-- begin --

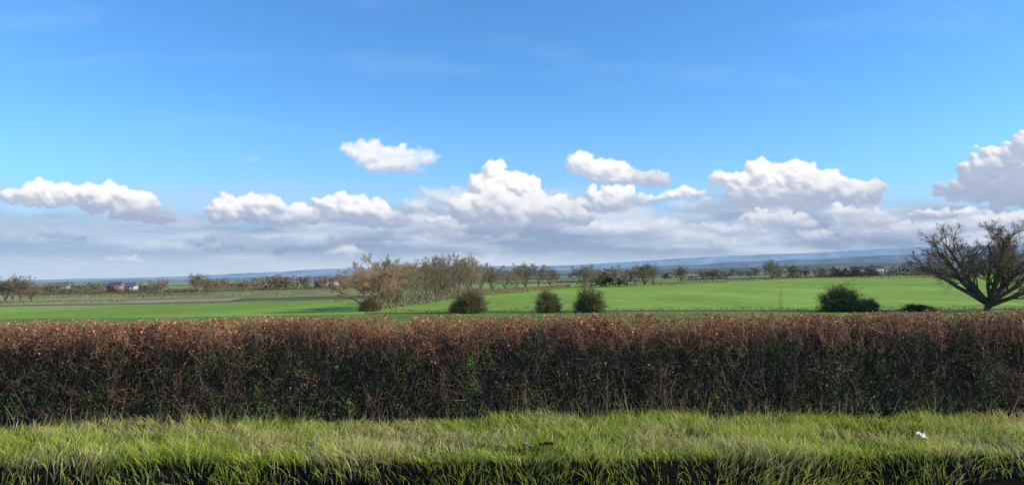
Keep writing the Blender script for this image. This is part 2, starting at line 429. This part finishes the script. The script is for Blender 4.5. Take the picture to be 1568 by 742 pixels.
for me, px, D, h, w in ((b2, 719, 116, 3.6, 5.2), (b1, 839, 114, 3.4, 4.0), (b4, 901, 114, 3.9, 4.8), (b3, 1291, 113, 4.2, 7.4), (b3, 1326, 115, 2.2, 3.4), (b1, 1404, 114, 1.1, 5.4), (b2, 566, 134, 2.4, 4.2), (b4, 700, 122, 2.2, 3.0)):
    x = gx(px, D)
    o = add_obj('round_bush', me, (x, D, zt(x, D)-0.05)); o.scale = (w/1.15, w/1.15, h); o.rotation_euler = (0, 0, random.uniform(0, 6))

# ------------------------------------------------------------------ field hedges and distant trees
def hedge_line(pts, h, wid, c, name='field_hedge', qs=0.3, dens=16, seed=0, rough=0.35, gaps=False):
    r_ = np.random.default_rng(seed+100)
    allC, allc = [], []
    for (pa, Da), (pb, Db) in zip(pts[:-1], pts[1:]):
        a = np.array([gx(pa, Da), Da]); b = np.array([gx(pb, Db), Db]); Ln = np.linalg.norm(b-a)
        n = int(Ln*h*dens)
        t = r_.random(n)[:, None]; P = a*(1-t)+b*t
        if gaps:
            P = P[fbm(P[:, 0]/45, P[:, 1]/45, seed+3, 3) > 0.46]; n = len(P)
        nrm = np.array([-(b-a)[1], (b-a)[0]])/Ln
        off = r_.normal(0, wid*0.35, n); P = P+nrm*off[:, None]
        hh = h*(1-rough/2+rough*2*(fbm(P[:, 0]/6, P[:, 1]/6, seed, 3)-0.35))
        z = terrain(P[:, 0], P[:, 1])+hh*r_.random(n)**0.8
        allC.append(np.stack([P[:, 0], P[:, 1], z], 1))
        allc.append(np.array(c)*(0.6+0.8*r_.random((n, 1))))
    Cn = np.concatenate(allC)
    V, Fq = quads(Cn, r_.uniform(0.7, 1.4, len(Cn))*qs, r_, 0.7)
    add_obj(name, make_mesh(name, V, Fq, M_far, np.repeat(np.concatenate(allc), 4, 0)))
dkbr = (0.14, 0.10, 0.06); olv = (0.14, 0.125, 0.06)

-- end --

TASK TO COMPLETE: From the first line of the material down to the line containing "o = add_obj('round_bush', me, (x, D, zt(x, D)-0.05));", inclusive, return each line exactly, skipping any picture.

FINAL ANSWER:
Keep writing the Blender script for this image. This is part 2, starting at line 429. This part finishes the script. The script is for Blender 4.5. Take the picture to be 1568 by 742 pixels.
for me, px, D, h, w in ((b2, 719, 116, 3.6, 5.2), (b1, 839, 114, 3.4, 4.0), (b4, 901, 114, 3.9, 4.8), (b3, 1291, 113, 4.2, 7.4), (b3, 1326, 115, 2.2, 3.4), (b1, 1404, 114, 1.1, 5.4), (b2, 566, 134, 2.4, 4.2), (b4, 700, 122, 2.2, 3.0)):
    x = gx(px, D)
    o = add_obj('round_bush', me, (x, D, zt(x, D)-0.05)); o.scale = (w/1.15, w/1.15, h); o.rotation_euler = (0, 0, random.uniform(0, 6))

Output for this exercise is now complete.